My notes on the eerie melodrama.
Director Lawrie Brewster and writer Sarah Daly have been building their own cinematic universe up in the border country, though each of their films has a distinct, different feel even as they share a particular owl-headed spectre. After Lord of Tears and The Unkindness of Ravens, which use the owlman to incarnate contemporary demons and spend a lot of time out in the forests and the fields, this black and white picture harks back to classic Hollywood gothic melodrama in the spirit of Hitchcock or Lang and links the owlman to the villain of Swan Lake (which makes this the missing link between Michele Soavi’s Stagefright and Darren Aronofsky’s Black Swan). Psychiatrist Finn Galloway (Jamie Scott Gordon) comes to an old dark house where former ballerina Elisa Grey (Alexandra Nicole Hulme) is crippled by psychological and physical issues and under the care of demanding taskmaster Lorena Velasco (Spanish horror icon Macarena Gomez), who comes close to being a shrieking harpy herself as a mix of sinister housekeeper and drill instructor (a familiar character type in girls’ comics about ballet) but may also be vampirishly exploiting the younger woman to make up for her own lost career.
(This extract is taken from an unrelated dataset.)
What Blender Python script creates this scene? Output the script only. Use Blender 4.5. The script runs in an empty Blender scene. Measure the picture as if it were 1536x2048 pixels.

Like all of Brewster-Daly’s films, it’s a genre exercise with a lot of frills – here, we explore a haunted house that is also a fractured psyche, and games of identity swap and human parasitism are played between explorations of typical who-did-what-to-whom mysteries. The monochrome look is daringly stark and Gomez – from Sexykiller, Holmes & Watson: Madrid Days, Witching and Bitching and Shrew’s Nest – goes for the throat in a full-throttle performance which sometimes tips into grandstanding but still works up a potent chill. Around the fringes of the central menage are a lot of tiny character bits – Nicholas Vince pops in as Uncle Edward – and plot-strands that do eventually get woven in, bu the main attraction is a slide into madness that eventually delivers a full-on scary dance sequence with oily creatures and the most savagely fearsome owl-thing yet.